##### Data listing
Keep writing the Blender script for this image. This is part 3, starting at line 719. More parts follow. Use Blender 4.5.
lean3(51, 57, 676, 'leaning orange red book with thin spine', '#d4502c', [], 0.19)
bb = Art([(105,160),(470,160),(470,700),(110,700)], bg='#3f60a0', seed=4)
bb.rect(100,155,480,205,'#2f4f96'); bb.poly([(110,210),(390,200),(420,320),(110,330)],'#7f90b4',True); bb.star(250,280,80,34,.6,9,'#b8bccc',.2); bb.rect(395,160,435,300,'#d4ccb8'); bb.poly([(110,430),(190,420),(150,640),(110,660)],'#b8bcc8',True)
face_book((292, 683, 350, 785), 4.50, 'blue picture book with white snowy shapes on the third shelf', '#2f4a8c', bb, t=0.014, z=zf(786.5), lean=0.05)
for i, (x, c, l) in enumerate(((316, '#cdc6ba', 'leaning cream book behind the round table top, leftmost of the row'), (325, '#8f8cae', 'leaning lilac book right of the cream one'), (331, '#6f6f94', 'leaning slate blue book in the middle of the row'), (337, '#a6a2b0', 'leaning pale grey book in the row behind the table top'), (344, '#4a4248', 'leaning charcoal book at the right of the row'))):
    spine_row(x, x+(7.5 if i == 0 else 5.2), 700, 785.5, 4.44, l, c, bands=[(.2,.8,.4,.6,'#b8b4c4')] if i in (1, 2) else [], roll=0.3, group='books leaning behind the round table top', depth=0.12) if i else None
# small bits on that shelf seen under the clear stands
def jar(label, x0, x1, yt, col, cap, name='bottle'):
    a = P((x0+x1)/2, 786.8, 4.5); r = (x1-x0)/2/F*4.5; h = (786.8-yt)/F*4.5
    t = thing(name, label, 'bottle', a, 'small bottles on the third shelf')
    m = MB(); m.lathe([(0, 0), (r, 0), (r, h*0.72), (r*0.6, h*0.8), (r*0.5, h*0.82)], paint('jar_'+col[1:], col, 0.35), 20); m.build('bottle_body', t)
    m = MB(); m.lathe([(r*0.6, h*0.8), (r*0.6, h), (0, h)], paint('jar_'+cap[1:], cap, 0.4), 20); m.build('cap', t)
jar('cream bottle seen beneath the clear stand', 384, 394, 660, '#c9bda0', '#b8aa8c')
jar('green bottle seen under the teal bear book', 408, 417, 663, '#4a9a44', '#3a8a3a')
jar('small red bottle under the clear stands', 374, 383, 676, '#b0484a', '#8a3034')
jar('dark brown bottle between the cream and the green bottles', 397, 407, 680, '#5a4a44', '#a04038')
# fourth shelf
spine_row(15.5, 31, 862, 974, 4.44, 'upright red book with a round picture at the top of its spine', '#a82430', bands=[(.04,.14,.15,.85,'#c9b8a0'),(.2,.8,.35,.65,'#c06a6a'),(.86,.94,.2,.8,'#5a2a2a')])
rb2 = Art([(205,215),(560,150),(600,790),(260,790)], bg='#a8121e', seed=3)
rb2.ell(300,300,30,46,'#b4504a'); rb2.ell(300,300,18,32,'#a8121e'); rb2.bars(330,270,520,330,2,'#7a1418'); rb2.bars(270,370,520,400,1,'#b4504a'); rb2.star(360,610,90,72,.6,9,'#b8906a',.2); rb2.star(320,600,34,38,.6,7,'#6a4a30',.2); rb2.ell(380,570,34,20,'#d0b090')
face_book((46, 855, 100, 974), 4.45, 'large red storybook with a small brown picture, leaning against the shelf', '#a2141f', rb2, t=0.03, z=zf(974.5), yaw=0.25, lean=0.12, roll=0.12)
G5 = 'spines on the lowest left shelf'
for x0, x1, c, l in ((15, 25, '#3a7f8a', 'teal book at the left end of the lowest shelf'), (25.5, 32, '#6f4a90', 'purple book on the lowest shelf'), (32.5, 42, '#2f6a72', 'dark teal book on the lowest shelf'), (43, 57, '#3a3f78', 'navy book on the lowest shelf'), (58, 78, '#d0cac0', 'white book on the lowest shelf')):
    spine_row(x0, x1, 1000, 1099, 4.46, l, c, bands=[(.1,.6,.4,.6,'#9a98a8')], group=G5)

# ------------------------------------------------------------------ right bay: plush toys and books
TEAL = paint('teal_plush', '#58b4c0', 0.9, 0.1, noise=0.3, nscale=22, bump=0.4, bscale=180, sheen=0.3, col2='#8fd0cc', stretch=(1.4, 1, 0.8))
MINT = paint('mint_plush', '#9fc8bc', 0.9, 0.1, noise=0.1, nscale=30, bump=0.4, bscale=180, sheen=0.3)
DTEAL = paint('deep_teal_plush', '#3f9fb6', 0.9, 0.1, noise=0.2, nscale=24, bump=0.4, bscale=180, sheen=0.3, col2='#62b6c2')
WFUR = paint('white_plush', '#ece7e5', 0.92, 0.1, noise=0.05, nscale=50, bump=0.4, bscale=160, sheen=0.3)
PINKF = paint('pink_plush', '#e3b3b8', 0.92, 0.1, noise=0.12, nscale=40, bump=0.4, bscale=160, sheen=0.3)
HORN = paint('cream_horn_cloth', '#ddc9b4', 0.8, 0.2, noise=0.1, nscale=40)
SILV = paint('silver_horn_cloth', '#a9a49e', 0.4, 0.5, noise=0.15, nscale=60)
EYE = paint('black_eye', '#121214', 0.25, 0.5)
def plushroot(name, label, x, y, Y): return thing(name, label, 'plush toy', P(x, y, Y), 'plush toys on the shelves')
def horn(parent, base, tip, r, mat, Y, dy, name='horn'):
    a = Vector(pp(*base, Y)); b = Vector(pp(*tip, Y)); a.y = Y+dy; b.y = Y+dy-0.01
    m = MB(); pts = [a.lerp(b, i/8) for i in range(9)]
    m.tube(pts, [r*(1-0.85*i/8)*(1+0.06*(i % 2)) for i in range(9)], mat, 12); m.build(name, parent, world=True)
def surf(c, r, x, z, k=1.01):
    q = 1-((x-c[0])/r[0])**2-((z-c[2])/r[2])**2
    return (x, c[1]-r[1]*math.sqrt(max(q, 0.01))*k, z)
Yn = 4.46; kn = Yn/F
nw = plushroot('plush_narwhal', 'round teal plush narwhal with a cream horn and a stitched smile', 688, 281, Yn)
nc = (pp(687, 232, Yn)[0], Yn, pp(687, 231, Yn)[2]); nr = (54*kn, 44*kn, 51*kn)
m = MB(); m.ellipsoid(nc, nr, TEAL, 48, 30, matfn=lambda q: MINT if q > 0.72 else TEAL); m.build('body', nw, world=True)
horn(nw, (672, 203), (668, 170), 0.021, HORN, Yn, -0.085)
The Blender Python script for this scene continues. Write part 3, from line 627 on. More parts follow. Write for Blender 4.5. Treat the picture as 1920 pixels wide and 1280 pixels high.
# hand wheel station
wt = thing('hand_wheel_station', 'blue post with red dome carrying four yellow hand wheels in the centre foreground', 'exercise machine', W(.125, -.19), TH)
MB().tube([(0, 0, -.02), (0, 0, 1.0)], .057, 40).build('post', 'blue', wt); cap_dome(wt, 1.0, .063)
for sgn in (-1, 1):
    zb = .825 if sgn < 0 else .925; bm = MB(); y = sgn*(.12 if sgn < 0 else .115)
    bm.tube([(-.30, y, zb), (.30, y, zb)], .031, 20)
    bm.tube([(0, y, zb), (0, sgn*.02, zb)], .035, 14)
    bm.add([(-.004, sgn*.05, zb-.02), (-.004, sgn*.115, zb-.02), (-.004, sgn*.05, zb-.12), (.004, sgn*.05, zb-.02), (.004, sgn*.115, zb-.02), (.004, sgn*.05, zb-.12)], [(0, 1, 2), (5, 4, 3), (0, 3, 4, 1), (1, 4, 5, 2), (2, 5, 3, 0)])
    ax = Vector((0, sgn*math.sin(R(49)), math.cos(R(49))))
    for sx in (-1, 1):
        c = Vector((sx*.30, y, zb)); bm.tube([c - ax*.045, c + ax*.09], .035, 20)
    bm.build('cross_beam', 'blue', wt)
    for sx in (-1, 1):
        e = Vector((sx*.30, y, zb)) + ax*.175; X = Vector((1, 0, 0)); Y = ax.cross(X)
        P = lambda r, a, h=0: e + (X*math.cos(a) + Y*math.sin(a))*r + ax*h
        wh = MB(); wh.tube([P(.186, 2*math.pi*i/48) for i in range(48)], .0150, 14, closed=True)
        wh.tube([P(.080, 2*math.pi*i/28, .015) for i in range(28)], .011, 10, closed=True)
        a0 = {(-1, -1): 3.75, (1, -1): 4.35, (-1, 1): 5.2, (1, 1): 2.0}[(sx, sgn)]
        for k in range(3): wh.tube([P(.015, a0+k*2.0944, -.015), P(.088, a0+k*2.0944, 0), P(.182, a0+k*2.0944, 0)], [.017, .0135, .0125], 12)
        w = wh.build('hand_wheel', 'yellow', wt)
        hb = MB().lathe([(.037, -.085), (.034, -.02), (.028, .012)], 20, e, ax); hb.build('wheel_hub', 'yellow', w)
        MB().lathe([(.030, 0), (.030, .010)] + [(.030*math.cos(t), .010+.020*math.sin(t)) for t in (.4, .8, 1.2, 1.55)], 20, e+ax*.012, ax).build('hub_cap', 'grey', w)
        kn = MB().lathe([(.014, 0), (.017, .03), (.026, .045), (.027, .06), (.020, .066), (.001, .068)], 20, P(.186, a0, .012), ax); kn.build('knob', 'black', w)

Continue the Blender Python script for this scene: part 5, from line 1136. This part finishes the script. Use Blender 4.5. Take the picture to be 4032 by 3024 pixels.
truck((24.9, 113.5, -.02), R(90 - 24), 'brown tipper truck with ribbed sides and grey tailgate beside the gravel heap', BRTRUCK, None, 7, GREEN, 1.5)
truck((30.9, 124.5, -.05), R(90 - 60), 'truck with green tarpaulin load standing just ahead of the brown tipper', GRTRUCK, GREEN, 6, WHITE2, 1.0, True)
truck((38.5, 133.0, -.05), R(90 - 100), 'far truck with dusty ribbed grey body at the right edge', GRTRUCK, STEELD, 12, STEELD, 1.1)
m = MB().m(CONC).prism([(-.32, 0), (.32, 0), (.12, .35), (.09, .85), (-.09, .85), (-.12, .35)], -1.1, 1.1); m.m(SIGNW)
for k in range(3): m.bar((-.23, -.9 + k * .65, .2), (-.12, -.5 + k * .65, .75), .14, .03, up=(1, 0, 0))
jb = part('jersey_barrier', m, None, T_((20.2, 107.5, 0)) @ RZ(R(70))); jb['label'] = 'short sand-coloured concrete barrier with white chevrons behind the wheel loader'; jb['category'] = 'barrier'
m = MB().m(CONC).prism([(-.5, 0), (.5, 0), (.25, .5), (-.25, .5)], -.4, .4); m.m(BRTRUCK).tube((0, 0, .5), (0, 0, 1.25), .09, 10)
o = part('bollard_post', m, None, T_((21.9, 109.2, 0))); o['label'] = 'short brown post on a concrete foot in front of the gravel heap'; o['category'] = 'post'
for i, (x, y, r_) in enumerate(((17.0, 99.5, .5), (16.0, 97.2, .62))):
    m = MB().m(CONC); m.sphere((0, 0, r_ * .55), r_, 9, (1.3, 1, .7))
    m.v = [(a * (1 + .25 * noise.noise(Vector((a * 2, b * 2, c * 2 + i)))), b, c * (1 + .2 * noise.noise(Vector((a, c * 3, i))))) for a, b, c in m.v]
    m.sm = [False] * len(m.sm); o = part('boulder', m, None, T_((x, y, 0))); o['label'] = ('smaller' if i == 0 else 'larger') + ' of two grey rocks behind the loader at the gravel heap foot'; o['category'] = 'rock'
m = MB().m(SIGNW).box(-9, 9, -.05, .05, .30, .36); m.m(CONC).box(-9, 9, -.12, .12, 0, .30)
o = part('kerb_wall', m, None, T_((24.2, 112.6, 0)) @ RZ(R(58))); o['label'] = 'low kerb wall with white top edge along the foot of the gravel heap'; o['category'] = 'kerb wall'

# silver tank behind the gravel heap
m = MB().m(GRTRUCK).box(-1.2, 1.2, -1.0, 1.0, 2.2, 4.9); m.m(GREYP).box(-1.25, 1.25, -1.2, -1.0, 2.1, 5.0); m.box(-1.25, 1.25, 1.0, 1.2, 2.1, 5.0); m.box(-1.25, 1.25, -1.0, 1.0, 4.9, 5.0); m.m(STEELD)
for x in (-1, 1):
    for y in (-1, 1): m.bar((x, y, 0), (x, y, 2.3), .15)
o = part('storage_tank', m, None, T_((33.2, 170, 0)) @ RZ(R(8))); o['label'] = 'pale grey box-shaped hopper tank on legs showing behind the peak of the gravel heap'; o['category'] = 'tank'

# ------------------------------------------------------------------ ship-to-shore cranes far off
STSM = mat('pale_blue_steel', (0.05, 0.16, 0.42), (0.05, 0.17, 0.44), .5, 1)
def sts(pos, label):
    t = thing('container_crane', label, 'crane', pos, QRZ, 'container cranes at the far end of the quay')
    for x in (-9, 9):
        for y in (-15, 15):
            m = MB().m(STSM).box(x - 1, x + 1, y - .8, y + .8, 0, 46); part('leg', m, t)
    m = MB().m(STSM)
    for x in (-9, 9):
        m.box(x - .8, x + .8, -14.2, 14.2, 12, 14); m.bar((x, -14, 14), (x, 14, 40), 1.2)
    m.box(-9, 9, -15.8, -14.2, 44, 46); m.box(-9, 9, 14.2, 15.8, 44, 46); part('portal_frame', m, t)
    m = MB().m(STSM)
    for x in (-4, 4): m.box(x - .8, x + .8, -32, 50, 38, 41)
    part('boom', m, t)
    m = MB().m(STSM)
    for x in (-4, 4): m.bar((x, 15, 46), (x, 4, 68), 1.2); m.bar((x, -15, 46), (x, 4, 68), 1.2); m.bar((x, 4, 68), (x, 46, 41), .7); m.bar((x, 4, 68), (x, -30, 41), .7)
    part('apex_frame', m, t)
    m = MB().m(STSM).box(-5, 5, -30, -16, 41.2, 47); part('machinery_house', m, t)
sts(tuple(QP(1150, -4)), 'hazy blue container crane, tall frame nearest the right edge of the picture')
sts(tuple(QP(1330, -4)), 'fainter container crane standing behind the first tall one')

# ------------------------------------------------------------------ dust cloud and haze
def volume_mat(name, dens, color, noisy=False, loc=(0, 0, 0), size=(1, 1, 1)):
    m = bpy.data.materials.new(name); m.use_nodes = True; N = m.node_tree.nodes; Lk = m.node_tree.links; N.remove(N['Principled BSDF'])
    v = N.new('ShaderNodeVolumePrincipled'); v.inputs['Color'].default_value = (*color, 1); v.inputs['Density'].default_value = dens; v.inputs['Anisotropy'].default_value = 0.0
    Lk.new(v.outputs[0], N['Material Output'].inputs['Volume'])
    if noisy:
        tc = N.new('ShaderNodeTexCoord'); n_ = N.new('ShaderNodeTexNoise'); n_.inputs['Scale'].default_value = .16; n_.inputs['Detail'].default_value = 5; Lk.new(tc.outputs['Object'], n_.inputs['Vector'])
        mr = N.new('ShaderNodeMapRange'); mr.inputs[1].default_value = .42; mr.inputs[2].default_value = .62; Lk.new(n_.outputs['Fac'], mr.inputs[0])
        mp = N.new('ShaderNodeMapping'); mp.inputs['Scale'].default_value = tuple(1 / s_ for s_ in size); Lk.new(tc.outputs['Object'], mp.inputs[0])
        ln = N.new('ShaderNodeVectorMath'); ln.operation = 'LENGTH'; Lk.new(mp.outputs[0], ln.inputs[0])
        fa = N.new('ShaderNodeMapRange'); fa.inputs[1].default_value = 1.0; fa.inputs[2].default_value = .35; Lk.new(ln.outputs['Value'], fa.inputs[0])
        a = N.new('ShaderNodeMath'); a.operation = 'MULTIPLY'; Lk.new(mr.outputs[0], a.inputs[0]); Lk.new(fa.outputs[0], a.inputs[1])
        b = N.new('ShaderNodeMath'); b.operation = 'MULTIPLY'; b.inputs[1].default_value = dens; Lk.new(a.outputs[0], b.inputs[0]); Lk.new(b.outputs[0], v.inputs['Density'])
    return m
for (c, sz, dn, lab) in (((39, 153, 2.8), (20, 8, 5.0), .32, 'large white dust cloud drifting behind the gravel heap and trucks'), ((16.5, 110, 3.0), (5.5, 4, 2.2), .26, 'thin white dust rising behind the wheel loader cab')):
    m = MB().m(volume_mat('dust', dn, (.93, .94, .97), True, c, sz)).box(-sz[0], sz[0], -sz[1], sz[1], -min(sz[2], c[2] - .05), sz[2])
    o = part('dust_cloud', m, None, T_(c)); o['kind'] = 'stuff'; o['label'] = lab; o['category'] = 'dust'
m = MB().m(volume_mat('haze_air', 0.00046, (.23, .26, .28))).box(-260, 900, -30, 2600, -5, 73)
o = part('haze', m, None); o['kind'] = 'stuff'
##########
● **What you need to do**:
What is the number of lines that hold the string "Python"? Give it alone.

● **Exercise answer**:
2